Looking at the amazon booking flow as an example -- it appears that they always show a "your order has been placed" page with a big green banner synchronously at the end of the cart flow. Some time later the user may then receive an email saying their payment method was declined. This certainly works, but a) it's horrible UX and b) it only works at the final stage of the process.

I see queues (and serverless) advocated as good architectural decisions, but every time they come up in a lecture/blog they're given in toy or data-sciency sort of examples. Is it possible to use these patterns in a sensible way where users are actually involved? (the blog mentions CQRS, but that seems... not a perfect solution)

2 comments

Same concerns here. I've read so much theory on event-based architecture and CQRS, but the examples are rarely applied to user-facing web-app scenarios.
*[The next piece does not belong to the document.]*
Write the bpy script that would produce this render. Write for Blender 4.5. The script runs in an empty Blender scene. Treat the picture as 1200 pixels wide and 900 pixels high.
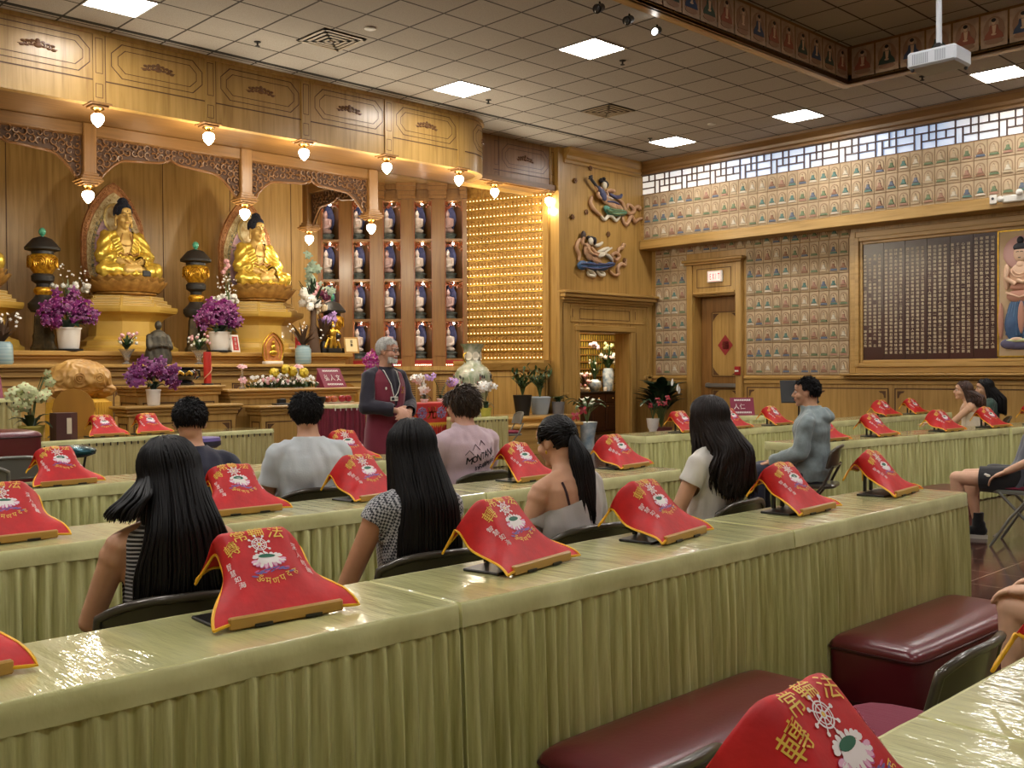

Back-end technology should never dictate UX imo.

We're building a user-facing app from scratch - the plan is to start with big coarse grained services, and just use REST for service to service communication when a user is waiting on the line.

But of course favor breaking up the services so there's no communication required is the first preference, and queue-based where it makes sense is the second preference.

I heard people were switching API-Gateway out with AppSync (the GraphQL alternative), which allowed them to remove a huge amount of HTTP-bound Lambdas and simply let AppSync manage that part of the stack.
AppSync is more of a wrapper around GraphQL rather than an alternative (including being based on the most popular GraphQL client, Apollo)
Oh, I meant it was a GraphQL based alternative to use API-GW backed by Lambdas.